2) With shrinking nodes(possible till 1nm only) we have a massive issue of leakage currents & since I'm aware of the issues most semiconductor manufacturers face currently the lithographic process for etching silicon is gonna be even less efficient(in terms of computational gains) going forward !

In other words we have ~20yrs at most before we'll have to move from Si based semiconductor industry to perhaps Graphite & the shrinking process nodes won't help much cause we'll have to abandon the current lithographic semiconductor silicon etching technology sooner rather than later ! Yeah I know I'm being way too @n@! about this but hey that's an Indian for you, so who says that we're any less innovative/informative than the CN are :smokin:
 
1) It has been proven(by Intel) that more than 8 cores on a desktop is wasteful as adding cores gives diminishing returns & infact the performance gain is offset by greater heat/reduced efficiency not to mention the fact that no consumer level apps can scale to eight cores as of now !

I am surprised the gains go beyond 3 or 4 cores, let alone 8.

As you said, most software out there is written for serial execution. The only parallelism which might be achieved on a typical consumer machine would be the multithreaded opsys on one (or two) dedicated cores, and application level programs on the remaining cores. Since most people don't run more than a couple of apps at a time, that would exhaust the parallelism potential right there.

2) With shrinking nodes(possible till 1nm only) we have a massive issue of leakage currents & since I'm aware of the issues most semiconductor manufacturers face currently the lithographic process for etching silicon is gonna be even less efficient(in terms of computational gains) going forward !

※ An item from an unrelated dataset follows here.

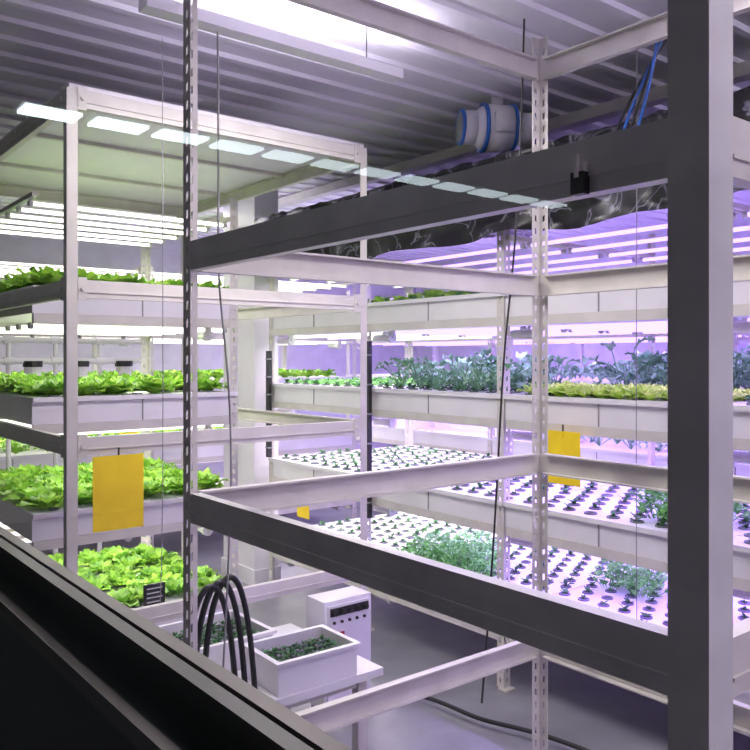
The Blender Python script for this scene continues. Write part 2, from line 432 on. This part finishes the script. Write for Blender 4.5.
# irrigation pipework and filter housings standing behind the left rack
E = empty('irrigation_manifold')
mb = MB(); yy = 5.62
for zz in (-.02, .12): mb.cyl((1.1, yy, zz+H), (2.35, yy, zz+H), .020, M_white, n=10)
for x in (1.12, 1.40, 1.70, 2.0, 2.33):
    mb.cyl((x, yy, .001), (x, yy, .12+H), .016, M_white, n=10)
    for zz in (-.02, .12): mb.cyl((x-.03, yy, zz+H), (x+.03, yy, zz+H), .028, M_white, n=10)
for x in (1.27, 1.55, 1.86, 2.17):
    mb.cyl((x, yy-.01, -.06+H), (x, yy-.01, -.32+H), .055, M_white, .045, 14); mb.cyl((x, yy-.01, -.06+H), (x, yy-.01, -.02+H), .062, M_black, .062, 14)
    mb.cyl((x, yy, .12+H), (x, yy, .20+H), .014, M_seam); mb.box(x-.04, x+.04, yy-.008, yy+.008, .19+H, .21+H, M_red)
obj('pipework', mb.mesh('pipework'), E)

# ---------------------------------------------------------------- plants
bt = .002
for zt, (s0, s1), kp in zip(TOP, ((.11, .14), (.10, .135), (.10, .135), (.09, .125)), (.8, .9, .88, .85)):
    bed('lettuce_plants', lambda mb, c: lettuce(mb, c, rng.uniform(s0, s1)*1.15, M_let), 1.08, 2.07, 3.85, 4.98, .165, .165, zt+bt, .025, kp)
def strip_k(name, x0, x1, y0, y1, z, s, sp=.15, m=M_kale):
    bed(name, lambda mb, c: kale(mb, c, s*rng.uniform(.7, 1.15), m), x0, x1, y0, y1, sp, sp, z)
strip_k('kale_plants', 3.02, 3.6, 2.76, 3.70, TOP[1]+bt, .22)
strip_k('kale_plants', 3.62, 4.2, 1.68, 2.60, TOP[1]+bt, .28)
bed('young_lettuce_plants', lambda mb, c: lettuce(mb, c, rng.uniform(.07, .10), M_ylet, 9), 3.02, 3.48, 1.66, 2.66, .085, .085, TOP[1]+bt, .01)
bed('young_lettuce_plants', lambda mb, c: lettuce(mb, c, rng.uniform(.08, .11), M_ylet, 8), 3.02, 3.6, 1.66, 2.68, .12, .12, TOP[0]+bt, .02)
bed('young_lettuce_plants', lambda mb, c: lettuce(mb, c, rng.uniform(.08, .11), M_let, 8), 3.02, 4.2, 2.78, 4.9, .16, .16, TOP[0]+bt, .03)
bed('young_lettuce_plants', lambda mb, c: lettuce(mb, c, rng.uniform(.04, .055), M_herb, 7), 3.02, 4.2, 3.9, 4.9, .14, .12, TOP[1]+bt, .02)
mb = MB()
for (x, y) in ((3.1, 3.12), (3.12, 3.32), (3.28, 3.45), (3.15, 3.52), (3.3, 3.2), (3.45, 3.35)):
    herb(mb, (x, y, TOP[3]+bt+H), .15, .26, 190, M_herb)
obj('herb_plants', mb.mesh('herb_plants'))
mb = MB()
for (x, y) in ((3.12, 1.82), (3.2, 1.98), (3.3, 1.80)):
    herb(mb, (x, y, TOP[2]+bt+H), .13, .24, 190, M_herb)
obj('herb_plants', mb.mesh('herb_plants'))
mb = MB()
for (x, y) in ((3.7, 2.60), (3.85, 2.5), (3.7, 2.4)):
    herb(mb, (x, y, TOP[3]+bt+H), .11, .16, 120, M_herb)
obj('herb_plants', mb.mesh('herb_plants'))
for z in TOP[:3]:
    strip_k('kale_plants', 5.3, 6.4, .6, 4.6, z, .18, .26, M_kale)
    bed('lettuce_plants', lambda mb, c: lettuce(mb, c, .12, M_let, 9), .6, 4.6, 6.25, 7.4, .24, .24, z)

# ---------------------------------------------------------------- black/silver film canopy
mb = MB(); NX, NY = 80, 150; vs = []
fx0, fx1, fy0, fy1 = 2.86, 4.75, .4, 5.04
for i in range(NX+1):
    for j in range(NY+1):
        u = i/NX
        y = fy0+(fy1-fy0)*j/NY
        n1 = noise.noise(Vector((u*3, y*1.1, 0))); n2 = noise.noise(Vector((u*9+n1*3, y*3.5, 3))); n3 = abs(noise.noise(Vector((u*20, y*8+n1*4, 7))))
        if u < .3:   # skirt hanging down over the aisle side
            q = u/.3; x = 2.88+.045*n2+.02*math.sin(y*14)+.02*n3; z = .59+.07*noise.noise(Vector((y*2.5, 1, 1)))+(.39)*q
        else:
            q = (u-.3)/.7; x = 2.90+(fx1-2.90)*q+.02*n2*(q > .02)
            z = .98+.07*n1*min(1, q*6)+.05*n2*min(1, q*6)+.04*n3
            z = max(z, .79)
        vs.append((x, y, z+H))
mb.add(vs, [(i*(NY+1)+j, (i+1)*(NY+1)+j, (i+1)*(NY+1)+j+1, i*(NY+1)+j+1) for i in range(NX) for j in range(NY)], M_film)
obj('plastic_film_canopy', mb.mesh('plastic_film_canopy', True))

# ---------------------------------------------------------------- duct fan
E = empty('inline_duct_fan', (3.08, 2.86, 1.185+H)); E.rotation_euler = (0, 0, math.radians(-30))
mb = MB()
mb.cyl((-.19, 0, 0), (-.12, 0, 0), .085, M_white, .085, 24); mb.cyl((-.12, 0, 0), (-.07, 0, 0), .085, M_white, .12, 24)
mb.cyl((-.07, 0, 0), (.07, 0, 0), .12, M_white, .12, 24); mb.cyl((.07, 0, 0), (.12, 0, 0), .12, M_white, .085, 24)
mb.cyl((.12, 0, 0), (.19, 0, 0), .085, M_white, .085, 24)
for xx in (-.085, .065): mb.cyl((xx, 0, 0), (xx+.016, 0, 0), .126, M_blue, .126, 24)
mb.cyl((-.198, 0, 0), (-.185, 0, 0), .091, M_blue, .091, 24); mb.cyl((.185, 0, 0), (.2, 0, 0), .091, M_blue, .091, 24)
mb.cyl((-.1985, 0, 0), (-.199, 0, 0), .075, M_seam, .075, 24)
mb.box(-.045, .045, -.15, -.10, -.05, .05, M_white)
mb.box(-.03, .03, -.012, .012, .10, .163, M_paintg)
obj('fan_body', mb.mesh('fan_body', True), E)

# ---------------------------------------------------------------- yellow sticky traps
def trap(x, y, z, w, h, axis):
    mb = MB(); t = .0015
    if axis == 'x': mb.box(-w/2, w/2, -t, t, -h, 0, M_yel); mb.box(-.003, .003, -t-.001, t+.001, 0, .03, M_black)
    else: mb.box(-t, t, -w/2, w/2, -h, 0, M_yel); mb.box(-t-.001, t+.001, -.003, .003, 0, .03, M_black)
    mb.box(-.01, .01, -.003, .003, -.02, .0, M_yel)
    obj('yellow_sticky_trap', mb.mesh('yellow_sticky_trap'), None, (x, y, z+H))
trap(1.19, 3.13, -.385, .205, .295, 'x')
trap(2.92, 2.31, -.33, .19, .24, 'y')
trap(2.92, 4.43, -.92, .14, .13, 'y')
trap(1.70, 5.04, -.50, .10, .08, 'x')
trap(1.98, 5.04, -.48, .12, .09, 'x')

# label sign
mb = MB(); mb.box(-.055, .055, -.004, .004, -.055, .055, M_black)
for k in range(4): mb.box(-.04, .04-.015*(k % 2), -.0048, -.004, .03-.022*k, .036-.022*k, M_white)
mb.box(-.004, .004, .004, .01, -.055, .03, M_white)
obj('plant_label_sign', mb.mesh('plant_label_sign'), None, (1.62, 3.79, -1.17+H))

# ---------------------------------------------------------------- bench, crates, hoses, control box
E = empty('low_bench')
BT = -1.19
mb = MB(); mb.box(.75, 1.95, 2.40, 3.06, BT-.03+H, BT+H, M_white)
for x in (.80, 1.86):
    for y in (2.44, 2.98): mb.box(x, x+.04, y, y+.04, 0, BT-.03+H, M_paint)
mb.box(.84, 1.86, 2.45, 2.47, BT-.07+H, BT-.03+H, M_paint); mb.box(.84, 1.86, 2.99, 3.01, BT-.07+H, BT-.03+H, M_paint)
obj('bench_parts', mb.mesh('bench_parts'), E)
def crate(x, y, w, d, rz):
    mb = MB(); h = .12; t = .008
    for (a, b, c, e) in ((-w/2, w/2, -d/2, -d/2+t), (-w/2, w/2, d/2-t, d/2), (-w/2, -w/2+t, -d/2+t, d/2-t), (w/2-t, w/2, -d/2+t, d/2-t)):
        mb.box(a, b, c, e, 0, h, M_white)
    mb.box(-w/2+t, w/2-t, -d/2+t, d/2-t, 0, .01, M_white)
    mb.box(-w/2-.012, w/2+.012, -d/2-.012, -d/2, h-.012, h, M_white); mb.box(-w/2-.012, w/2+.012, d/2, d/2+.012, h-.012, h, M_white)
    mb.box(-w/2-.012, -w/2, -d/2, d/2, h-.012, h, M_white); mb.box(w/2, w/2+.012, -d/2, d/2, h-.012, h, M_white)
    mb.box(-w/2+.02, w/2-.02, -d/2+.02, d/2-.02, .075, .08, M_black)
    nx, ny = int((w-.04)/.042), int((d-.04)/.042)
    for i in range(nx):
        for j in range(ny):
            px_ = -w/2+.04+i*.042; py_ = -d/2+.04+j*.042
            mb.box(px_-.013, px_+.013, py_-.013, py_+.013, .08, .095, M_cuprim if (i+j) % 2 else M_sprout)
            sprout(mb, (px_, py_, .095), .022, M_sprout)
    obj('seedling_crate', mb.mesh('seedling_crate'), None, (x, y, BT+.001+H), rz)
crate(1.42, 2.88, .46, .32, .02); crate(1.66, 2.53, .34, .24, -.02); crate(.96, 2.75, .24, .3, 0)
E = empty('black_hoses')
for k in range(3):
    dx = .035*k
    cable('hose', [(1.10+dx, 2.38, -1.63), (1.10+dx, 2.37, -1.05), (1.13+dx, 2.36, -.78+.012*k), (1.21+dx, 2.35, -.70+.01*k), (1.27+dx, 2.36, -.85), (1.30+dx, 2.37, -1.1), (1.32+dx, 2.35, -1.63)], .010, M_black, E)

E = empty('control_box', (2.16, 2.98, 0))
mb = MB()
mb.box(-.13, .13, -.07, .07, .09, .57, M_white); mb.box(-.115, .115, -.078, -.07, .11, .55, M_white)
for x in (-.12, .09): mb.box(x, x+.03, -.05, .05, 0, .09, M_paintg)
mb.box(-.105, .105, -.086, -.078, .505, .54, M_black)
for k in range(5):
    x = -.084+.042*k
    mb.cyl((x, -.086, .522), (x, -.10, .522), .013, M_black, n=10); mb.cyl((x, -.078, .475), (x, -.086, .475), .007, M_black, n=8)
mb.box(-.10, -.03, -.084, -.078, .38, .43, M_red)
obj('cabinet', mb.mesh('cabinet'), E)

# dark cable ducts on the rack face
for (y, a, b) in ((3.77, .10, -.95), (4.91, .05, -.7)):
    mb = MB(); mb.box(2.935, 2.96, y-.02, y+.02, b+H, a+H, M_black)
    for k in range(6):
        zz = b+(a-b)*(k+.5)/6+H; mb.box(2.93, 2.962, y-.023, y+.023, zz, zz+.01, M_seam)
    obj('cable_duct', mb.mesh('cable_duct'))

# ---------------------------------------------------------------- cables
cable('hanging_cable', [(2.44, 2.12, 1.34), (2.42, 2.12, .8), (2.38, 2.12, .35), (2.33, 2.12, .1), (2.30, 2.12, -.25), (2.26, 2.12, -.8), (2.2, 2.12, -1.3)], .004, M_black)
cable('hanging_cable', [(1.10, 2.12, .95), (1.10, 2.11, .5), (1.09, 2.11, .25), (1.12, 2.11, .05), (1.15, 2.11, -.3), (1.12, 2.11, -.8), (1.10, 2.12, -1.2)], .003, M_seam)
cable('hanging_cable', [(1.36, 3.1, 1.3), (1.36, 3.1, .3), (1.37, 3.1, -.6), (1.35, 3.1, -1.0)], .002, M_seam)
cable('hanging_cable', [(2.80, 1.85, 1.3), (2.80, 1.85, .3), (2.79, 1.85, -.4), (2.80, 1.85, -1.1)], .002, M_seam)
for k in range(4):
    cable('blue_cable', [(2.8+.03*k, 1.75, 1.3), (2.78, 1.78+.04*k, 1.0), (2.8, 1.92+.03*k, .82), (2.8, 1.80, .62+.04*k), (2.8, 1.66, .80), (2.82, 1.62, 1.3)], .006, M_blue if k % 2 == 0 else M_black)
cable('floor_cable', [(2.5, 3.0, -1.62), (2.6, 2.8, -1.6), (2.55, 2.5, -1.62), (2.7, 2.3, -1.6), (2.75, 2.0, -1.62)], .010, M_black)

# ---------------------------------------------------------------- added fill lights, up and down, in invented housings
E = empty('added_fill_light')
for (x, y, lx, p, pu) in ((1.60, 2.55, 1.1, 24, 10), (1.75, 1.0, 1.3, 14, 16), (3.3, .3, 1.2, 8, 40), (5.2, 1.3, 1.2, 6, 44), (1.7, -.7, 1.2, 20, 10), (2.6, 5.75, .9, 8, 16), (5.0, 6.6, 1.2, 8, 28)):
    mb = MB(); mb.box(x-lx/2, x+lx/2, y-.035, y+.035, 1.15+H, 1.19+H, M_white)
    for q in (-.35*lx, .35*lx): mb.cyl((x+q, y, 1.19+H), (x+q, y, 1.352+H), .003, M_black, n=6)
    obj('fill_housing', mb.mesh('fill_housing'), E)
    area('fill_down', x, y, 1.145, lx, .06, p, (1.0, .95, .90), E)
    area('fill_up', x, y, 1.195, lx, .06, pu, (.90, .84, 1.0), E, up=True)

w = bpy.data.worlds.new('world'); sc.world = w; w.use_nodes = True
w.node_tree.nodes['Background'].inputs[0].default_value = (.5, .5, .6, 1); w.node_tree.nodes['Background'].inputs[1].default_value = .15

cam = bpy.data.cameras.new('camera'); cam.sensor_width = 36; cam.lens = 804/750*36; cam.shift_y = -17/750; cam.clip_start = .02
co = obj('camera', cam, None, (0, 0, H)); co.rotation_euler = (math.radians(90), 0, math.radians(-38.5)); sc.camera = co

In other words we have ~20yrs at most before we'll have to move from Si based semiconductor industry to perhaps Graphite & the shrinking process nodes won't help much cause we'll have to abandon the current lithographic semiconductor silicon etching technology sooner rather than later ! Yeah I know I'm being way too @n@! about this but hey that's an Indian for you, so who says that we're any less innovative/informative than the CN are :smokin:

I am afraid a dirty little secret of computing is about to be exposed: Except for certain specialized communities who have the skills and experience to write parallel software (e.g. in the scientific, media, gaming and financial service sectors, as well as low level system software like operating systems and databases), the fact is that the vast majority of software professionals haven't a clue how to write proper parallel software.

The software industry is woefully unprepared for the coming demand software that exploits the hardware parallelism, and the hardware will simply go to waste in the vast majority of cases. Will the specialist markets be enough to keep the hardware makers motivated if the wider commercial market has no use for additional processing power?